In my senior year of high school, a guest speaker came to my AP Government class and told us that we could change the world...but we couldn't change everything. It is easy to care faintly about a wide range of issues, but we don't laud the accomplishments of vaguely compassionate people. We salute passionate people for changing the course of history.
Essentially she told us to have a cause. Do some volunteer work, educate your friends and family, research charities, sign petitions, write an email to your representatives, or make it your career. Having a cause doesn't mean you don't care about anything else. You can still do your daily part for the other causes - recycle, conserve water, adopt a dog, do relay for life, go vegetarian - both kinds of activism are important. Societal shifts require many people doing a little and a few people doing a lot. We are often a part of the many but we really maximize our impact when we become a part of the few.
Maybe you don't care about any one thing significantly more than everything else. It's easy if you have a passion, but if inspiration hasn't hit, I'm not above advising you to shop around for a short while, then pick. Just pick something. Accept that you can't change everything and trust that the people around you are working hard for the causes you don't select. There's no rule saying you can't refocus your energies if inspiration strikes later on. Meanwhile, think it over and make a thoughtful commitment to invest your efforts. Consider what is important to you but also consider where you could have the biggest impact given your location, knowledge, and resources. You might find that the more you learn about something, the more you care about it. Think of it like a consensual arranged marriage: sometimes the effort comes first and the passion comes later.
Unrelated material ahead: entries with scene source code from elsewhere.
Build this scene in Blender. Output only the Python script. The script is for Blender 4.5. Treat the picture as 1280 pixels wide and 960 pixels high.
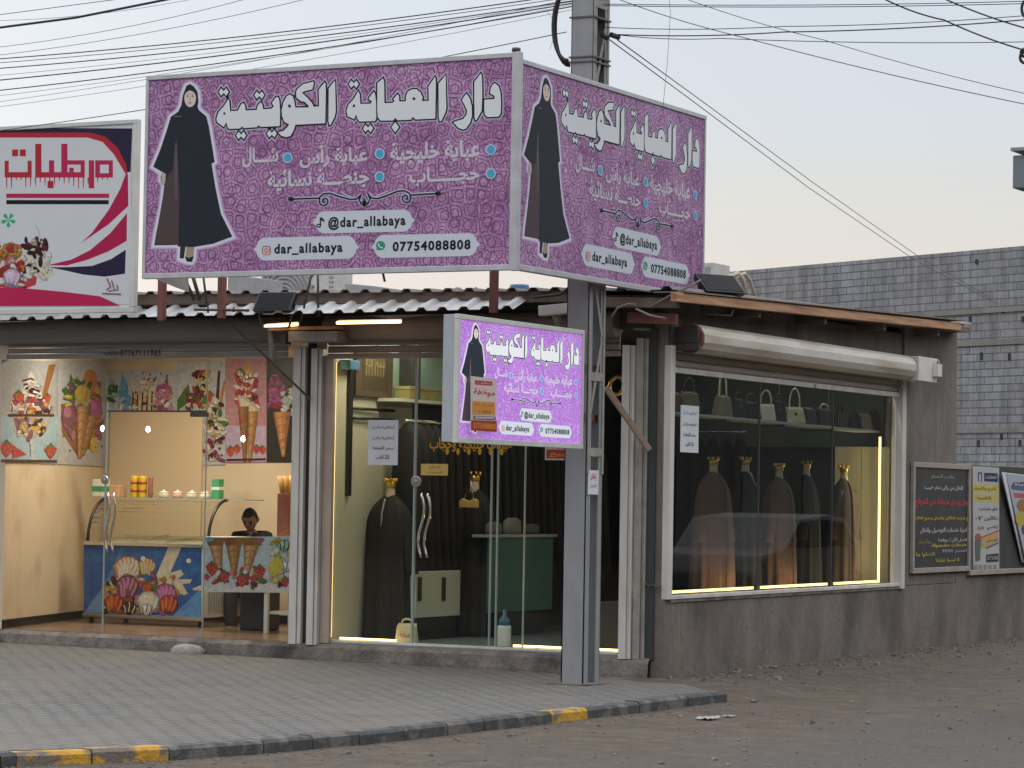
import bpy, bmesh, math, random
import unicodedata
from mathutils import Vector, Matrix
from mathutils.geometry import tessellate_polygon
random.seed(7)
rad = math.radians
for o in list(bpy.data.objects): bpy.data.objects.remove(o)
scene = bpy.context.scene
COL = scene.collection

# ------------------------------------------------------------------ camera
CAM = Vector((10.226, -22.389, 1.529))
RIGHT = Vector((0.88597, 0.46342, 0.01670)); UP = Vector((0.003, -0.042, 0.999)); FWD = Vector((-0.464, 0.885, 0.039))
YAW, PITCH, ROLL = -0.48240749614983824, -0.038852180920141186, 0.016686485044101942
def _rot():
    B = Matrix(((1, 0, 0), (0, 0, -1), (0, 1, 0)))
    cy, sy = math.cos(YAW), math.sin(YAW); cp, sp = math.cos(PITCH), math.sin(PITCH); cr, sr = math.cos(ROLL), math.sin(ROLL)
    return (Matrix(((cr, -sr, 0), (sr, cr, 0), (0, 0, 1))) @ Matrix(((1, 0, 0), (0, cp, -sp), (0, sp, cp))) @ B
            @ Matrix(((cy, -sy, 0), (sy, cy, 0), (0, 0, 1))))
R = _rot()                       # rows: right, down, forward
RIGHT, UP, FWD = Vector(R[0]), -Vector(R[1]), Vector(R[2])
FPX = 3600.0                     # focal length in photo pixels (1280 wide)
cam_d = bpy.data.cameras.new('camera'); cam_d.sensor_width = 36; cam_d.lens = FPX * 36 / 1280
cam_d.clip_start = 0.1; cam_d.clip_end = 2000
cam = bpy.data.objects.new('camera', cam_d); COL.objects.link(cam)
M3 = Matrix((RIGHT, UP, -FWD)).transposed()
cam.matrix_world = Matrix.Translation(CAM) @ M3.to_4x4()
scene.camera = cam

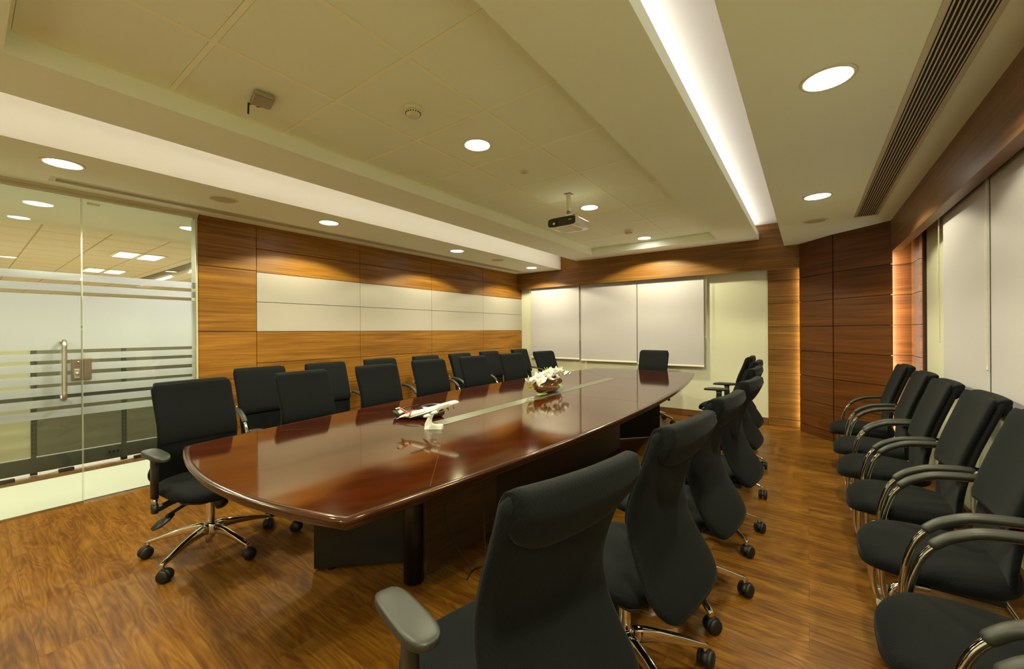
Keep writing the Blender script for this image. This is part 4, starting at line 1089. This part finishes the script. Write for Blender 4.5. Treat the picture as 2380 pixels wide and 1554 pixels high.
for x, y, z, s in spots:
    flower((x, y, z), random.uniform(0, 6), random.uniform(-0.7, 0.7) + (0.4 if y > 0 else -0.4), s)
for x, y, z, s in ((-0.05, 0.045, 0.12, 0.045), (0.02, 0.03, 0.135, 0.055), (0.03, 0.055, 0.115, 0.05), (-0.23, 0.06, 0.065, 0.05), (0.14, 0.055, 0.10, 0.035)):
    flower((x, y, z), random.uniform(0, 6), 0.6, s, 'yellow')
def blade(p0, p1, p2, wd, mat, nm='grass_blade'):
    bm = BM(); P = catmull([p0, p1, p2], 8); n_ = len(P); V = []
    for i, p in enumerate(P):
        ww = wd*(1-(i/(n_-1))**2)+0.0006; t_ = (P[min(i+1, n_-1)]-P[max(i-1, 0)]).normalized(); sd = t_.cross(Vector((0, 0, 1)))
        sd = sd.normalized() if sd.length > 1e-4 else Vector((0, 1, 0))
        V.append((bm.verts.new(p-sd*ww), bm.verts.new(p+Vector((0, 0, ww*0.5))), bm.verts.new(p+sd*ww)))
    for a, b in zip(V, V[1:]):
        bm.faces.new((a[0], a[1], b[1], b[0])); bm.faces.new((a[1], a[2], b[2], b[1]))
    link(nm, bm, mat, fl, smooth=True)
blade((0.0, 0, 0.10), (-0.01, 0.06, 0.17), (-0.05, 0.16, 0.22), 0.004, 'leafg'); blade((0.02, 0, 0.12), (0.0, 0.05, 0.20), (-0.10, 0.12, 0.225), 0.003, 'leafy')
blade((0.02, 0, 0.12), (0.0, 0.02, 0.19), (-0.04, 0.02, 0.23), 0.006, 'leafy'); blade((0.04, 0, 0.12), (0.10, -0.02, 0.19), (0.17, -0.06, 0.235), 0.004, 'leafy')
blade((0.03, 0, 0.12), (0.05, 0.03, 0.17), (0.10, 0.09, 0.20), 0.003, 'leafg'); blade((0.0, 0, 0.12), (-0.06, 0.06, 0.19), (-0.16, 0.10, 0.20), 0.0025, 'leafy')
for k in range(5): blade((0.06, -0.05, 0.07), (0.07+0.01*k, -0.075, 0.065), (0.045+0.025*k, -0.10, 0.04+0.01*(k % 2)), 0.007, 'leafg', 'green_leaf')
bm = BM()
for k in range(9):
    x = -0.27+k*0.014
    petal(bm, Matrix.Translation((x, -0.045-0.002*k, 0.022)) @ Matrix.Rotation(-1.9, 4, 'Z') @ Matrix.Rotation(0.25, 4, 'Y'), 0.032, 0.010, 0.1)
tube(bm, [(-0.275, -0.04, 0.02), (-0.20, -0.05, 0.024), (-0.13, -0.06, 0.03)], 0.0015, 6, 3)
link('fern_frond', bm, 'leafy', fl)

# cables under the table
for i, pts in enumerate((
    [(-1.52, 1.47, 0.69), (-1.50, 1.48, 0.60), (-1.47, 1.50, 0.52), (-1.54, 1.50, 0.36), (-1.52, 1.53, 0.22), (-1.47, 1.56, 0.12), (-1.44, 1.58, 0.06), (-1.40, 1.62, 0.10), (-1.34, 1.70, 0.05), (-1.32, 1.78, 0.006), (-1.40, 1.75, 0.006), (-1.47, 1.66, 0.006), (-1.44, 1.56, 0.006)],
    [(-1.29, 1.52, 0.69), (-1.29, 1.52, 0.45), (-1.285, 1.525, 0.25), (-1.28, 1.53, 0.10), (-1.27, 1.56, 0.02), (-1.22, 1.60, 0.006), (-1.19, 1.72, 0.006), (-1.24, 1.84, 0.006), (-1.29, 1.90, 0.006), (-1.25, 1.76, 0.006)])):
    bm = BM(); tube(bm, pts, 0.003, 6, 5); o = link('power_cable', bm, 'wire')
    tag(o, ['thin black cable hanging in a wavy line under the near end of the table', 'thin black cable hanging straight down under the table and coiled on the floor'][i], 'cable', 'cables under the table')
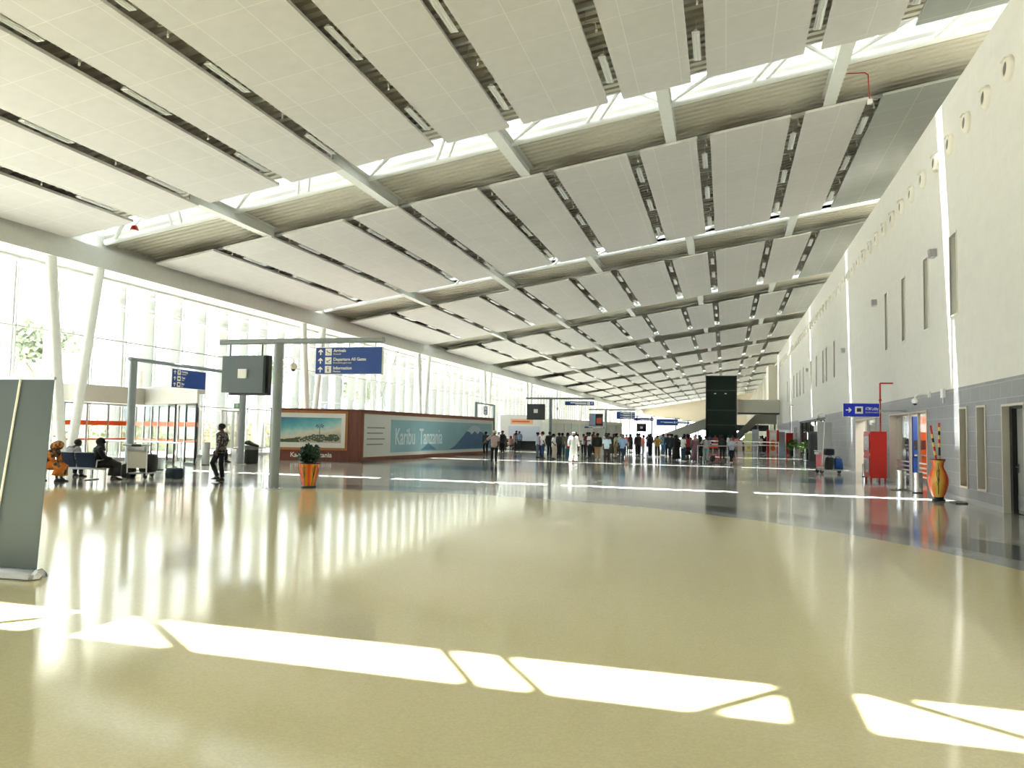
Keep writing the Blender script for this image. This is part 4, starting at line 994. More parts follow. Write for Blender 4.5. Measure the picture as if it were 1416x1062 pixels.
# ---- painted floor vase with decorated sticks
t = thing('floor_vase', 'tall yellow and orange vase painted with a bare tree, by the tiled wall', 'vase', (5.5, 23.05, 0), R(0))
prof = [(.13, .1), (.15, .14), (.2, .28), (.245, .45), (.25, .56), (.235, .66), (.19, .78), (.145, .87), (.13, .93), (.145, 1.02), (.175, 1.1)]
def rv(z):
    for (r0, z0), (r1, z1) in zip(prof, prof[1:]):
        if z <= z1: return r0+(r1-r0)*max(0, (z-z0))/(z1-z0)
    return prof[-1][0]
M_VASE = pattern_mat('painted_vase', (250, 206, 96), (244, 150, 50), (224, 72, 40), 3, .362)
MB().lathe(prof+[(.155, 1.1), (.13, 1.0)], n=36).build('body', M_VASE, t, smooth=True)
MB().lathe([(.15, 0), (.165, .02), (.16, .05), (.13, .06), (.14, .13), (.13, .15)], n=28).build('foot', M_BLACK, t, smooth=True)
MB().lathe([(.172, 1.09), (.185, 1.1), (.18, 1.12), (.16, 1.12)], n=28).build('rim', mat('dark_brown', (60, 30, 20), .4), t, smooth=True)
tw = MB()
va = math.atan2(-23.05, -5.5)
for a in range(3): twig_tree(tw, rv, .2, .62, va+a*PI*2/3)
tw.build('painted_trees', M_BLACK, t)
M_RB = [mat('stick_red', (216, 56, 44), .4), mat('stick_yellow', (240, 200, 90), .4), mat('stick_black', (24, 26, 26), .4)]
for q, (dx, dy, tx, ty, top, lb) in enumerate(((-.03, -.0, -.17, .0, 2.02, 'left'), (.04, .02, .05, .05, 2.09, 'right'))):
    t = thing('decorated_stick', 'red, yellow and black banded stick in the vase, leaning %s' % ('left' if q == 0 else 'upright at the right'), 'stick', (5.5, 23.05, 0), 0, None)
    seq = [2, 0, 1, 0, 1, 2, 1, 0, 0]; n = len(seq); a0, b0 = Vector((dx, dy, 1.0)), Vector((tx, ty, top))
    if q: seq = [0, 0, 1, 2, 2, 1, 0, 1, 2, 1, 0, 0][:9] and [0, 1, 2, 2, 1, 0, 1, 2, 1, 0]; n = len(seq)
    for i, c in enumerate(seq): MB().tube(a0.lerp(b0, i/n), a0.lerp(b0, (i+1)/n), .028, n=12).build('band', M_RB[c], t, smooth=True)
t = thing('floor_plate', 'flat dark slab on the floor right of the painted vase', 'slab', (5.86, 22.6, 0)); MB().box(-.14, .14, -.3, .3, 0, .03).build('slab', M_BLACK, t)
steel_bin(5.5, 27.6, 'polished steel ashtray bin on a dark foot plate', .15, .62)
steel_bin(5.68, 26.2, 'plain polished steel bin left of the painted vase', .14, .62)
steel_bin(5.78, 35.9, 'small steel bin left of the red fire cabinet', .14, .55)
t = thing('foot_plate', 'dark foot plate lying under the steel ashtray bin', 'plate', (5.45, 27.25, 0)); MB().box(-.35, .25, -.2, .2, 0, .012).build('plate', M_DKGREY, t)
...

When I was a child it used to drive me crazy that I didn't know my favorite color. As a kid, you get that question a lot. I was so relieved when I eventually realized that my favorite color was whatever I wanted it to be. I painted my room red and moved on with my life. When someone asked me, I was ready. It sounds like a silly comparison, but it's not all that different. We decide how we self-identify, and that identification is liberating. Be an environmental activist or a child advocate or a civil rights warrior. Once the decision is made, all there is left to do is act. And when the world asks you what you have to say, you'll be ready.